- **MATERIAL PROVIDED**
* * * * * * *
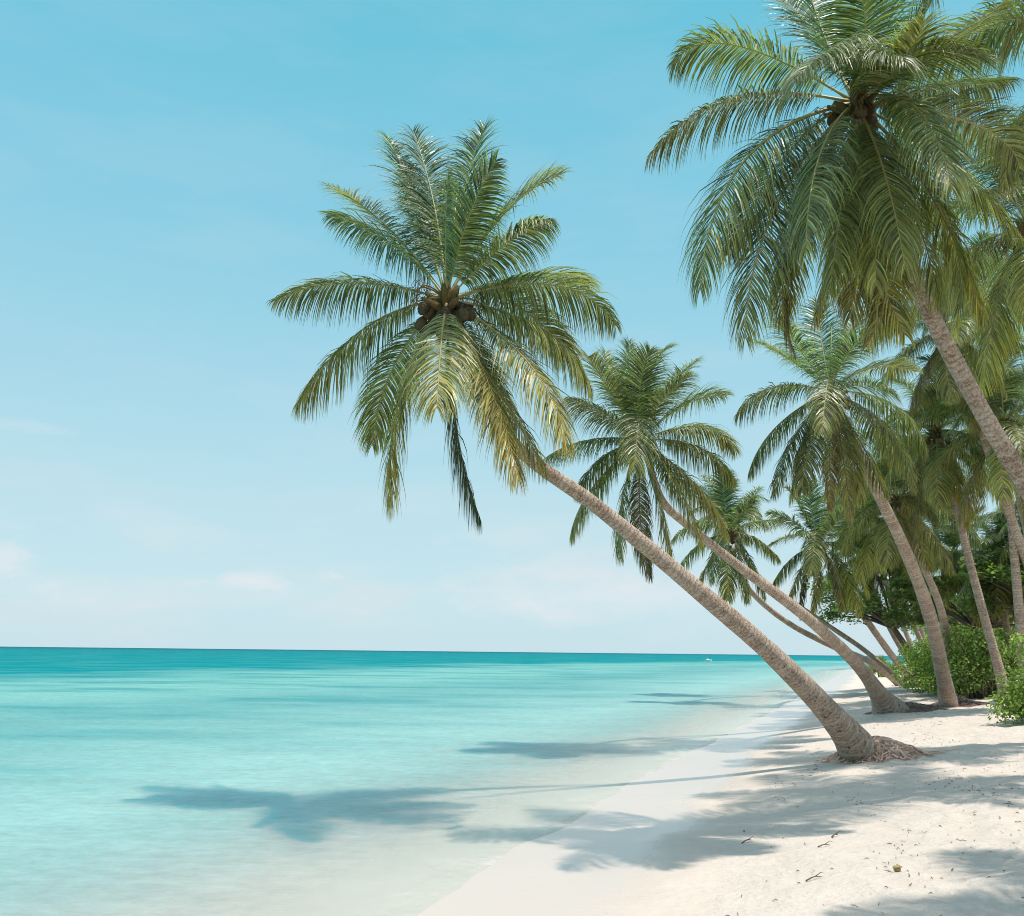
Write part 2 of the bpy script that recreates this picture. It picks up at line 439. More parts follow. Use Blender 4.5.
for cx, cz, wx, wz, amp in ((.09, .065, .16, .032, .75), (-.285, .072, .035, .010, .8), (-.56, .078, .04, .012, .35), (-.62, .21, .10, .008, .35), (-.40, .055, .22, .02, .35)):
    az = mathn(N, L, 'DIVIDE', sep.outputs['X'], mathn(N, L, 'MAXIMUM', sep.outputs['Y'], .05))
    dx = mathn(N, L, 'MULTIPLY', mathn(N, L, 'SUBTRACT', az, cx), 1 / wx); dz = mathn(N, L, 'MULTIPLY', mathn(N, L, 'SUBTRACT', sep.outputs['Z'], cz), 1 / wz)
    rr_ = mathn(N, L, 'ADD', mathn(N, L, 'MULTIPLY', dx, dx), mathn(N, L, 'MULTIPLY', dz, dz))
    rr_ = mathn(N, L, 'ADD', rr_, mathn(N, L, 'MULTIPLY_ADD', cn2.outputs['Fac'], -4.2, 2.1))
    g_ = mathn(N, L, 'MULTIPLY_ADD', rr_, -.55, .75, clamp=True)
    skc = mixc(N, L, mathn(N, L, 'MULTIPLY', g_, amp), skc, sk(229, 235, 240))
L.new(skc, bg.inputs['Color']); bg.inputs['Strength'].default_value = STR
L.new(bg.outputs[0], out.inputs[0])
sl = bpy.data.lights.new("sun", 'SUN'); sl.energy = 4.6; sl.angle = R(.55); sl.color = (1, .935, .85)
so = bpy.data.objects.new("sun", sl); COL.objects.link(so)
so.rotation_euler = SUN_DIR.to_track_quat('Z', 'Y').to_euler()
so.location = (10, 10, 40)
SC.view_settings.view_transform = 'Standard'; SC.view_settings.look = 'None'; SC.view_settings.exposure = 0

# ------------------------------------------------------------------ ground and sea
def sheet(name, us, ys, zf, m):
    U, Yy = np.meshgrid(us, ys)
    X = shore(Yy) + U
    d = dist(X, Yy)
    Z = zf(X, Yy)
    v = np.stack([X, Yy, Z], -1).reshape(-1, 3)
    nu = len(us); ny = len(ys)
    i = np.arange(ny - 1)[:, None] * nu; j = np.arange(nu - 1)[None, :]
    f = np.stack([i + j, i + j + 1, i + nu + j + 1, i + nu + j], -1).reshape(-1, 4)
    mb = MB(); mb.add(v, f, (1, 1, 1))
    o = mb.build(name, m)
    a = o.data.attributes.new('shore_d', 'FLOAT', 'POINT'); a.data.foreach_set('value', d.ravel().astype(np.float32))
    tag(o, kind='structure')
    return o
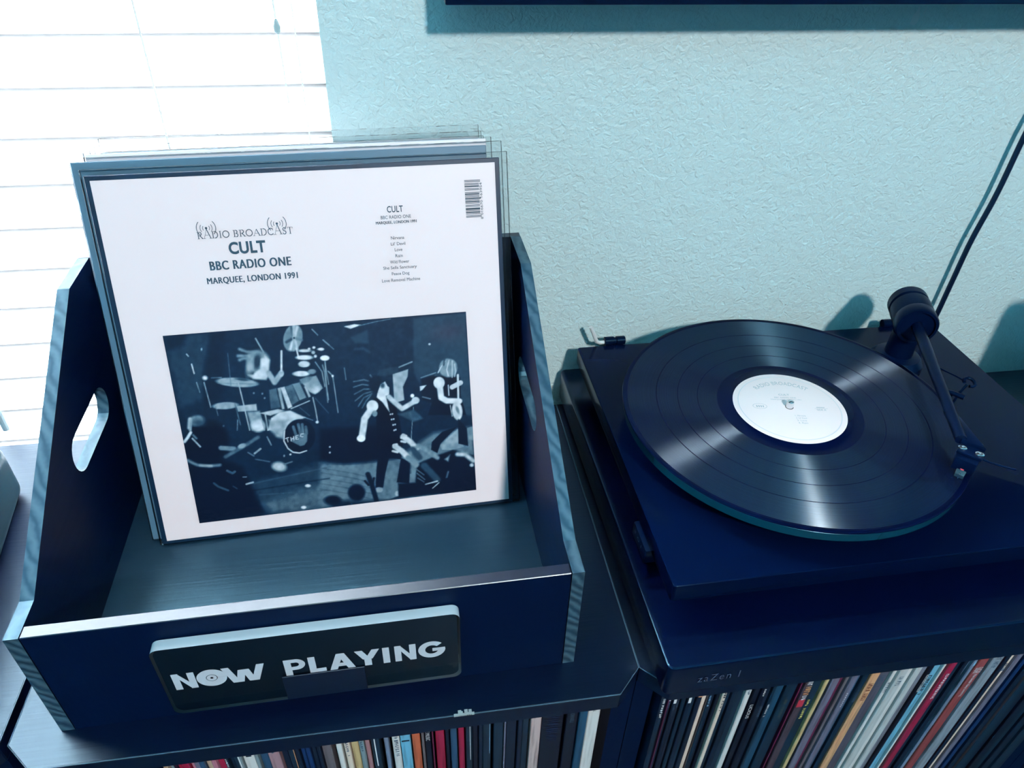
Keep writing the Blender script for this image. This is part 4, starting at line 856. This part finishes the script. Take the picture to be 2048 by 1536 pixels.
MB().lathe([(.03,PZ),(.062,PZ+.003),(.062,PZ+.012),(.045,PZ+.0230)], (RX,RY,0), seg=48).build('sub_platter', M_matte, tt)
M_plat = mat('dark_acrylic_platter', (.002,.034,.056), .22, .6, tint=TEAL)
MB().lathe([(.10,.1064),(.1488,.1064),(.1497,.1073),(.1497,.1146),(.1490,.1154),(.02,.1154)], (RX,RY,0), seg=160).build('platter', M_plat, tt)
MB().lathe([(.0033,.1154),(.0033,.1215),(.0028,.1235),(.0010,.1245)], (RX,RY,0), seg=24).build('spindle', M_chrome, tt)
# dust cover hinges at the back edge, one with its chrome rod
for hx, rod in ((-.0576, True), (.2720, False)):
    hg = MB().lathe([(.0040,-.0116),(.0048,-.0110),(.0048,-.0012),(.0036,-.0006),(.0036,.0014),(.0048,.0020),(.0048,.0110),(.0040,.0116)], (hx,.3575,.0852), axis=(1,0,0), seg=20).build('lid_hinge', M_satin, tt)
    MB().box(hx-.010,hx+.010,.3530,.3620,.066,.081).build('hinge_bracket', M_satin, hg, bevel=.001)
    if rod: MB().tube([(hx-.0105,.3575,.0840),(hx-.0165,.3572,.0838),(hx-.0205,.3566,.0860),(hx-.0232,.3560,.0925),(hx-.0290,.3550,.1065)], .0022, 12).build('chrome_rod', mat('brushed_steel', (.62,.66,.67), .3, .8), hg)
# tonearm
PV = Vector((.232,.284,.142)); ST = Vector((.1532,.0808,.1180))
ad = Vector((ST.x-PV.x, ST.y-PV.y, 0)).normalized(); an = Vector((-ad.y, ad.x, 0))
MB().lathe([(.027,PZ),(.027,PZ+.006),(.022,PZ+.012),(.014,PZ+.014),(.013,.122)], (PV.x,PV.y,0), seg=36).build('arm_base', M_satin, tt)
MB().lathe([(.019,-.008),(.020,-.006),(.020,.006),(.019,.008),(.0165,.008),(.0165,-.008)], tuple(PV+ad*.014), axis=tuple(ad), seg=32).build('gimbal_ring', M_satin, tt)
MB().lathe([(.004,-.026),(.0175,-.026),(.0195,-.024),(.0195,-.0145),(.0165,-.0135),(.0165,-.0105),(.0198,-.0095),(.0198,.016),(.0185,.018),(.0175,.0235),(.013,.0245),(.006,.0245)], tuple(PV-ad*.004), axis=tuple(ad), seg=40).build('counterweight', M_satin, tt)
HS = Vector((.163,.1035,.1385))
MB().tube([tuple(PV+ad*.016), tuple(PV+ad*.05), tuple(PV.lerp(HS,.6)), tuple(HS)], [.0056,.0054,.0049,.0045], 14).build('arm_tube', M_satin, tt)
s0, s1 = Vector((.1603,.0963,.1365)), Vector((.1691,.0870,.1365)); sx_ = (s1-s0).normalized(); sf = Vector((sx_.y, -sx_.x, 0)); 
if sf.y > 0: sf = -sf
mid_ = (s0+s1)/2
TH = Matrix(((sx_.x, -sf.x, 0, mid_.x),(sx_.y, -sf.y, 0, mid_.y),(0,0,1,mid_.z),(0,0,0,1)))
shell = MB(TH).prism([(-.0095,-.006),(.0095,-.006),(.0098,.004),(.0062,.016),(-.0022,.0195),(-.0075,.012)], -.0028, -.0004).build('headshell', M_satin, tt, bevel=.0005)
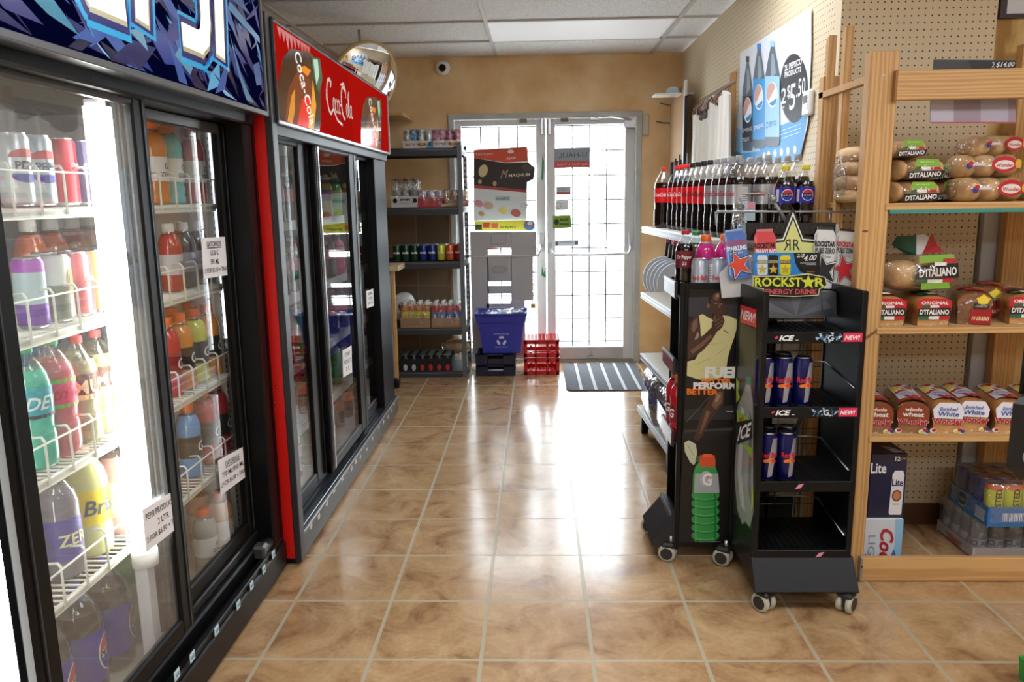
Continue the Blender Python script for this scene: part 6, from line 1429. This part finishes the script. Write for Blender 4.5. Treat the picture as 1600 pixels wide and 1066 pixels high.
K('plain_bun')(lambda: ('bun_pack', bunpack(2, .12, .19, .22, '', art=lambda A, w, h: A.rect(-w*.1, h*.8, w*.4, h*.98, M('23282a'), 1).text("D'ITA", w*.15, h*.88, h*.08, M('f0f0f0'), 2), nz=4)))
z1, z2, z3 = 1.336, .919, .537
place('plain_bun', (1.19-.09+.03, 2.72, z1), 'tall bag of stacked buns behind the side slats of the bread shelf', 'buns', 'bagged buns', 0)
place('di_bun', (1.275, 2.685, z1), 'green-and-black labelled bun bag, bottom of the stack beside the front post', 'buns', 'bagged buns')
place('di_bun', (1.29, 2.70, z1+.074), 'green-and-black labelled bun bag, middle of the stack beside the front post', 'buns', 'bagged buns')
o = place('di_bun', (1.25, 2.72, z1+.148), 'green-and-black labelled bun bag, top of the stack beside the front post', 'buns', 'bagged buns', .1, .85)
place('di_bun', (1.47, 2.86, z1), 'bag of buns in shadow behind the main stack, bottom one', 'buns', 'bagged buns', 0, 1)
place('di_bun', (1.45, 2.87, z1+.074), 'bag of buns in shadow behind the main stack, upper one', 'buns', 'bagged buns', .15, .85)
place('wo_bun', (1.545, 2.72, z1), 'hot dog bun bag at the right end of the top shelf, bottom one', 'buns', 'bagged buns', 0, 1.05)
place('wo_bun', (1.54, 2.76, z1+.082), 'bag of hot dog buns with red oval label, second layer on the top shelf', 'buns', 'bagged buns', -.1, 1.0)
place('wo_bun', (1.60, 2.80, z1+.155), 'crumpled bag of buns on the very top of the right stack', 'buns', 'bagged buns', .2, .9)
place('wo_bun', (1.78, 2.75, z1), 'hot dog bun bag at the far right edge of the top shelf', 'buns', 'bagged buns')
# middle shelf
for x, y, k, l, rz in ((1.205, 2.69, 'ditaliano_loaf', 'red-labelled loaf half hidden behind the front post', -.05), (1.353, 2.685, 'ditaliano_loaf', 'red-labelled loaf second from the front post', -.08), (1.497, 2.70, 'grain_loaf', 'brown grain loaf with yellow sun and red label', -.35), (1.63, 2.86, 'grain_loaf', 'brown loaf in shadow behind the sun-labelled one', -.5), (1.675, 2.70, 'ditaliano_loaf', 'red-labelled loaf at the right edge of the photo', -.25), (1.82, 2.72, 'ditaliano_loaf', 'red-labelled loaf beyond the right edge loaf', -.2)):
    place(k, (x, y, z2), l+' on middle bread shelf', 'bread', 'loaves on the middle shelf', rz)
t = thing('bun_bag', 'bag of round buns with tricolour top lying on the middle shelf loaves', 'buns', (1.33, 2.73, z2+.118)); 
B = MB(); B.blob((-.055, .05, .05), (.06, .07, .05), BUN, 20, 12, 2.3); B.blob((.045, .055, .055), (.06, .07, .055), BUN, 20, 12, 2.3); B.blob((-.01, .13, .045), (.07, .06, .045), BUN, 20, 12, 2.3); B.build('bun', t)
MB().blob((-.005, .08, .055), (.125, .12, .066), BAG, 28, 16, 2.6).build('bag', t)
A = Art(); A.poly([(-.045, .02), (.105, .035), (.1, .085), (-.035, .075)], INK, 2); A.text("D'ITALIANO", .033, .055, .03, M('f2f0ea'), 3, w=.125, bold=.03, rot=.06); A.poly([(-.03, .085), (.09, .09), (.085, .115), (-.03, .11)], M('7fae3c'), 1); A.poly([(-.02, -.005), (.08, .0), (.07, .025), (-.02, .02)], M('7fae3c'), 1); A.rect(.0, .018, .05, .03, M('e9e6e2'), 1.5); A.rect(.05, .02, .085, .034, M('b8232c'), 1.5); A.rect(-.04, .018, 0, .03, M('1f5b44'), 1.5); A.rect(.02, .076, .06, .088, M('e9e6e2'), 2.5); A.poly([(.05, .084), (.1, .086), (.09, .1), (.05, .1)], M('b8232c'), 2)
L = MB(); A.put(L, lambda x, y, l: Vector((x, -.034-.0007*l+.6*(x-.03)**2+ .5*max(0, y-.06)**1.0*.3, y+.01))); L.build('bag_print', t)
tw = MB()
tw.add([(-.02, .09, .115), (.0, .06, .118), (-.005, .06, .185), (-.06, .09, .18), (-.07, .10, .15)], [(0, 1, 2, 3, 4)], M('1f4f3c', .35)); tw.add([(0, .06, .118), (.03, .06, .12), (.045, .065, .175), (.02, .06, .19), (-.005, .06, .185)], [(0, 1, 2, 3, 4)], M('c9c6c6', .35)); tw.add([(.02, .058, .12), (.10, .07, .125), (.075, .07, .15), (.05, .06, .19)], [(0, 1, 2, 3)], M('a81f2a', .35))
for i in range(len(tw.v)): pass
sol = tw.build('bag_neck', t); md = sol.modifiers.new('s', 'SOLIDIFY'); md.thickness = .004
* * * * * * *
Copy nothing but the lines from the top of the material through the line holding "SC.view_settings.view_transform = 'Standard';", exactly as written; omit pictures.

Write part 2 of the bpy script that recreates this picture. It picks up at line 439. More parts follow. Use Blender 4.5.
for cx, cz, wx, wz, amp in ((.09, .065, .16, .032, .75), (-.285, .072, .035, .010, .8), (-.56, .078, .04, .012, .35), (-.62, .21, .10, .008, .35), (-.40, .055, .22, .02, .35)):
    az = mathn(N, L, 'DIVIDE', sep.outputs['X'], mathn(N, L, 'MAXIMUM', sep.outputs['Y'], .05))
    dx = mathn(N, L, 'MULTIPLY', mathn(N, L, 'SUBTRACT', az, cx), 1 / wx); dz = mathn(N, L, 'MULTIPLY', mathn(N, L, 'SUBTRACT', sep.outputs['Z'], cz), 1 / wz)
    rr_ = mathn(N, L, 'ADD', mathn(N, L, 'MULTIPLY', dx, dx), mathn(N, L, 'MULTIPLY', dz, dz))
    rr_ = mathn(N, L, 'ADD', rr_, mathn(N, L, 'MULTIPLY_ADD', cn2.outputs['Fac'], -4.2, 2.1))
    g_ = mathn(N, L, 'MULTIPLY_ADD', rr_, -.55, .75, clamp=True)
    skc = mixc(N, L, mathn(N, L, 'MULTIPLY', g_, amp), skc, sk(229, 235, 240))
L.new(skc, bg.inputs['Color']); bg.inputs['Strength'].default_value = STR
L.new(bg.outputs[0], out.inputs[0])
sl = bpy.data.lights.new("sun", 'SUN'); sl.energy = 4.6; sl.angle = R(.55); sl.color = (1, .935, .85)
so = bpy.data.objects.new("sun", sl); COL.objects.link(so)
so.rotation_euler = SUN_DIR.to_track_quat('Z', 'Y').to_euler()
so.location = (10, 10, 40)
SC.view_settings.view_transform = 'Standard'; SC.view_settings.look = 'None'; SC.view_settings.exposure = 0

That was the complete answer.